What Creatives Don’t Understand About Execs (And, Conversely, What Execs Don’t Understand About Creatives) by Eric Nuzum

Nuzum discusses a disconnect between the mentality of creators and the mentality of the executives they’re pitching to, and how both sides could benefit from understanding that disconnect. In a conversation with a creator expressing frustration with making no progress on pitches, there was a common thread: the ideas were being pitched on their artistic merit as good ideas, not their viability. Meanwhile, on the executive side of the industry, a podcast pitch is largely evaluated on its potential for recouping costs (a mindset that makes celebrity-hosted podcasts such an enticing investment: a known quantity with an established fanbase). Risk trumps merit in the business world. Creatives could stand to incorporate profitability into their pitches, while executives would benefit from processing phrases like “bring your best ideas” reads as “explain your idea’s editorial merit” to creators. 

 

In court filing, Google concedes the open web is in “rapid decline” by Ryan Whitwam

In a bit of a paradox, Google has pushed back against negative coverage of AI search summaries with claims users love it and Overview isn’t decreasing clicks through to actual websites. Now, in court, they say the open web’s advertising spend is in rapid decline, with closed web infrastructure (e.g. connected TV, retail media) coming at the expense of open web display advertising. Google has pushed back against interpretations of the “rapid decline” comment, stressing they mean open web advertising and not the web in general. Though Whitwam fails to find how that specification makes much difference, especially when the only other big claim of the internet’s health (a 45% increase in indexable content picked up by Google crawlers since 2023) does not specify whether that 45% includes the flood of AI-generated sites churned out automatically to farm SEO.

 

What Amazon’s Exit Means for Creative Value

A new issue of The Sound Insights Report spends a section looking at Amazon’s retooling of Wondery, resulting in layoffs and shunting narrative-driven podcasts over to Audible. While the Wondery brand still exists, there’s potentially a power vacuum for companies that value the unique offerings narrative podcasting delivers (when monetized appropriately). If one attempts to monetize narrative content (be it investigative journalism or outright audio fiction) similarly to a simple celeb-hosted chat show, the concern becomes audiences being unwilling to pay for unknown content. Infinitely-renewable chat shows with built-in audiences are much safer plays for standard advertising arrangements than limited-series with defined seasons and planned eventual end-points. Conversely, subscription and patron-supported funding models specifically reward high-quality, immersive content that relies on niche, engaged audiences over broad reach. Narrative thrives in boutique dollars-per-audience member instead of pennies-per-thousand. 

 

Locked On grows advertiser partnerships through competitive insights

Magellan AI has a new case study out, this one focusing on the results of Locked On Podcast Network using Magellan’s intelligence.
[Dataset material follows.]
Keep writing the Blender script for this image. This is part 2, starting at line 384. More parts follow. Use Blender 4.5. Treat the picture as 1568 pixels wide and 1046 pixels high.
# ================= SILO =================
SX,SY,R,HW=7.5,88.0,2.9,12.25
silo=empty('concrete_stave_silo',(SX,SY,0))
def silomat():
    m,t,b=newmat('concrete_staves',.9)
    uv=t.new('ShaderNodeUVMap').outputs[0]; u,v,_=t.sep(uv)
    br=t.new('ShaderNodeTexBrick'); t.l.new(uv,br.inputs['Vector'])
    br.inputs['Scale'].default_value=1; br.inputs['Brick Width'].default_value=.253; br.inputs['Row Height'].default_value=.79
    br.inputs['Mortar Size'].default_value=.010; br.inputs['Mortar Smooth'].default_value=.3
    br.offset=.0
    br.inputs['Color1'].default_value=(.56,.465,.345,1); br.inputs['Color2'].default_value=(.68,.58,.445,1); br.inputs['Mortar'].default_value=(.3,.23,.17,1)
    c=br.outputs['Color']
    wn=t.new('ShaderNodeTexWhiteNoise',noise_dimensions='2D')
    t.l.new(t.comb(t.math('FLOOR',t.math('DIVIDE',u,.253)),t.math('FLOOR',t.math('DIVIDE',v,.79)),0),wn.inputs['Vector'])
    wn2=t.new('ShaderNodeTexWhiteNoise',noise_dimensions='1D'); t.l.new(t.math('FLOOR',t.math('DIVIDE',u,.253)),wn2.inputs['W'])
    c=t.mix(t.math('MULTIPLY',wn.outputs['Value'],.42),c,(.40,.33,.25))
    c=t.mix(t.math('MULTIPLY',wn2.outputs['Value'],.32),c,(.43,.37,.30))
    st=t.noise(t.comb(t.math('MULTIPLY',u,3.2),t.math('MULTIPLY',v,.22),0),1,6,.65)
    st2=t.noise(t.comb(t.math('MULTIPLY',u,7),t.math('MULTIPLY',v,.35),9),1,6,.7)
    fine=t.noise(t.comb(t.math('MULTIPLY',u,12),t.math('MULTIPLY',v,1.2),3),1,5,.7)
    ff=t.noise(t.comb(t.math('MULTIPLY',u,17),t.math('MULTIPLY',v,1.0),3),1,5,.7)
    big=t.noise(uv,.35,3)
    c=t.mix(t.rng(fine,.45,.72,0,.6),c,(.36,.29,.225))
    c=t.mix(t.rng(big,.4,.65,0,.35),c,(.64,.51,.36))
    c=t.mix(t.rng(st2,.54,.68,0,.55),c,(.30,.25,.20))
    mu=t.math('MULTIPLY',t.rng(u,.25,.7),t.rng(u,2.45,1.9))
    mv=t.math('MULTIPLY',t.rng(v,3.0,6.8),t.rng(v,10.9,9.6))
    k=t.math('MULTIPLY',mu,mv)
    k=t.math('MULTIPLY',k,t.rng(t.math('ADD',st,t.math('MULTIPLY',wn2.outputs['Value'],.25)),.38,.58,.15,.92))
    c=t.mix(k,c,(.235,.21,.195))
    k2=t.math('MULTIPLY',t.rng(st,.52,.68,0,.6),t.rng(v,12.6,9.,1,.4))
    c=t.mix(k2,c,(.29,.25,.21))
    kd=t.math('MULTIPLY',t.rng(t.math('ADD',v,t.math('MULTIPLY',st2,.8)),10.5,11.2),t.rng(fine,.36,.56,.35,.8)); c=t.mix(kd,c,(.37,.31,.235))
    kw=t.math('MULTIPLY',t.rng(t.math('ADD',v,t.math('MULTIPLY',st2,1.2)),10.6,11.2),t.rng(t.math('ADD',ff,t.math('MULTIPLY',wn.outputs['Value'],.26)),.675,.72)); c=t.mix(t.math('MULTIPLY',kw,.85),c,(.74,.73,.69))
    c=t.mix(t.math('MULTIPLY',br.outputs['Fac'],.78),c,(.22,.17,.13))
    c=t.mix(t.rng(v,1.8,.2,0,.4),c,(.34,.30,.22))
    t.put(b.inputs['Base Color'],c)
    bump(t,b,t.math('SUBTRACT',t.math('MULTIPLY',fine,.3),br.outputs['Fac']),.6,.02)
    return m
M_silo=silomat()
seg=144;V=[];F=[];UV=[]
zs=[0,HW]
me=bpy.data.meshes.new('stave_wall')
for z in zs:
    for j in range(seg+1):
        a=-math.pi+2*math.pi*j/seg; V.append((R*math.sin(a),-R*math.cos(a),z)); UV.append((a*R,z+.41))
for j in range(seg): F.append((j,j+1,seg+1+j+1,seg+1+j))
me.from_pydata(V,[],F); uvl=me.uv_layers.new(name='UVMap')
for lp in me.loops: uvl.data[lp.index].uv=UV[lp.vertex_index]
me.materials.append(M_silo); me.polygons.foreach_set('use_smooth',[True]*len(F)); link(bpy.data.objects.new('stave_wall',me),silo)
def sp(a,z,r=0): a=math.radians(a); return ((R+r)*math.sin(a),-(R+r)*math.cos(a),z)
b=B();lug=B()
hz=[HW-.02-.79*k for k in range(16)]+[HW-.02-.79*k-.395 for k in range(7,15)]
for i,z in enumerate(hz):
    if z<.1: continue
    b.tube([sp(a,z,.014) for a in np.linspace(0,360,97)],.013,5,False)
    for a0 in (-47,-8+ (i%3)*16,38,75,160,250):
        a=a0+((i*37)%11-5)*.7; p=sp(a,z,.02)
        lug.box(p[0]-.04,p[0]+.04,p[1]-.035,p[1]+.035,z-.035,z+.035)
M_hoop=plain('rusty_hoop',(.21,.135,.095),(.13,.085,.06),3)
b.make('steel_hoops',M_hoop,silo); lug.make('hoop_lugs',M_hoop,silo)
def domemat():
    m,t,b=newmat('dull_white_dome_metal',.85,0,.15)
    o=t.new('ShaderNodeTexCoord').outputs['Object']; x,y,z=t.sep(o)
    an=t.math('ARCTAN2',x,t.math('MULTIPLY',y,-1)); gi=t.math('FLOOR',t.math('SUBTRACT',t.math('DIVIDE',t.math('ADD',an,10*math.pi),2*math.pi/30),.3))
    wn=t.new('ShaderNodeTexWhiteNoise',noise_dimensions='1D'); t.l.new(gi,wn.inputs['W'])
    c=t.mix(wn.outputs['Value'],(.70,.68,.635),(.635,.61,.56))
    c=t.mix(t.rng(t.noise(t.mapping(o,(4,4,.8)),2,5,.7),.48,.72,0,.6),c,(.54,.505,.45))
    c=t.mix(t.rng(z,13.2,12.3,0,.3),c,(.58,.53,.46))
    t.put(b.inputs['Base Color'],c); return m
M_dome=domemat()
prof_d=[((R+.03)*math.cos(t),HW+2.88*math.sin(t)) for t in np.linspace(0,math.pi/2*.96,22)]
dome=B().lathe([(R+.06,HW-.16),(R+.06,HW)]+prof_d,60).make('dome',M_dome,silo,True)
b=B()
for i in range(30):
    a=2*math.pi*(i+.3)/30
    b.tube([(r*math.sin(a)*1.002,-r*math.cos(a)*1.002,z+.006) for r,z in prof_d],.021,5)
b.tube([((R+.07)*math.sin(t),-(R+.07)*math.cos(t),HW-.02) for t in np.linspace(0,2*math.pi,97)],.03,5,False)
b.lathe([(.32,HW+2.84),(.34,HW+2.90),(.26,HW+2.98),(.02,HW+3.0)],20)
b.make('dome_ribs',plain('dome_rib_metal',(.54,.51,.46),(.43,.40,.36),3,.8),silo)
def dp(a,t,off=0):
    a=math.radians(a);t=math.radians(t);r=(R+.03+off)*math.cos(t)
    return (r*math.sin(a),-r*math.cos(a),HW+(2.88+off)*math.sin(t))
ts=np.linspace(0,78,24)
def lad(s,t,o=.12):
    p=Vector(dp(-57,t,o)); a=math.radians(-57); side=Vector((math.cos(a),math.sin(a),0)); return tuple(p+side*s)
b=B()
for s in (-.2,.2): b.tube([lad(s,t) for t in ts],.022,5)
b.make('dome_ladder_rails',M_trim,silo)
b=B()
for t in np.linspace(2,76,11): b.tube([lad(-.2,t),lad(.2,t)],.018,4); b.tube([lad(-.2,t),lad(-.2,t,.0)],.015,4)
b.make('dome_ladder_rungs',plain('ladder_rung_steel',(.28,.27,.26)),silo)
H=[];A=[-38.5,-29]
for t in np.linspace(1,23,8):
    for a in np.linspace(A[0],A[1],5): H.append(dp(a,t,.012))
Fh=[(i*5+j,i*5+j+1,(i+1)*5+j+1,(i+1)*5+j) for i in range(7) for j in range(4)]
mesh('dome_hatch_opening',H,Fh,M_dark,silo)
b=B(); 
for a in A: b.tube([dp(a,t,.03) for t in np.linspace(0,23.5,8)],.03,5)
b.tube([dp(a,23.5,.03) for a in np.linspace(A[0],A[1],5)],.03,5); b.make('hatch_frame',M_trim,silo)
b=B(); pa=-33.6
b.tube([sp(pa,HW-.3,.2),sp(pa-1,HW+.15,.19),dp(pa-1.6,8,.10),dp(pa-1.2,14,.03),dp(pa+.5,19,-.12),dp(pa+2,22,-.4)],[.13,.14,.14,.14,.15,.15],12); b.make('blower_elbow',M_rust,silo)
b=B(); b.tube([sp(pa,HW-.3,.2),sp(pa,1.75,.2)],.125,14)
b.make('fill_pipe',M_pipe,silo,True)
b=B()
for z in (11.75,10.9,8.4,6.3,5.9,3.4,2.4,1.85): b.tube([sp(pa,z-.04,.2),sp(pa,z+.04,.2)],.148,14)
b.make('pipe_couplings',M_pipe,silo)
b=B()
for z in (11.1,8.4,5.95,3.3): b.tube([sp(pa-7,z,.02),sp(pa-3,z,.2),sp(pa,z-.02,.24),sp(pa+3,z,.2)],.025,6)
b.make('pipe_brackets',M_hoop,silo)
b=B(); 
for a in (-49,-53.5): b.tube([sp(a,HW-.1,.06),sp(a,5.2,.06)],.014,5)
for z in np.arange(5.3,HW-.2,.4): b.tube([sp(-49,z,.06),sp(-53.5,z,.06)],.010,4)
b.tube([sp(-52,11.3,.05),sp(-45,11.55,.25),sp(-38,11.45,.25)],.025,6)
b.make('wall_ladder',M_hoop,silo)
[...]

At the beginning of the study, challenges included Locked On’s original strategy of manual prospecting, which gave limited visibility into other networks’ advertising strategies and manual research acted as a bottleneck to both prospecting and strategic insights. Since adopting Magellan AI, data-driven prospecting reportedly cut Locked On’s advertiser identification and outreach time, win rates went up as spend pattern data helped time and tailor pitches, and competitive insights gave a leg up in winning advertiser attention.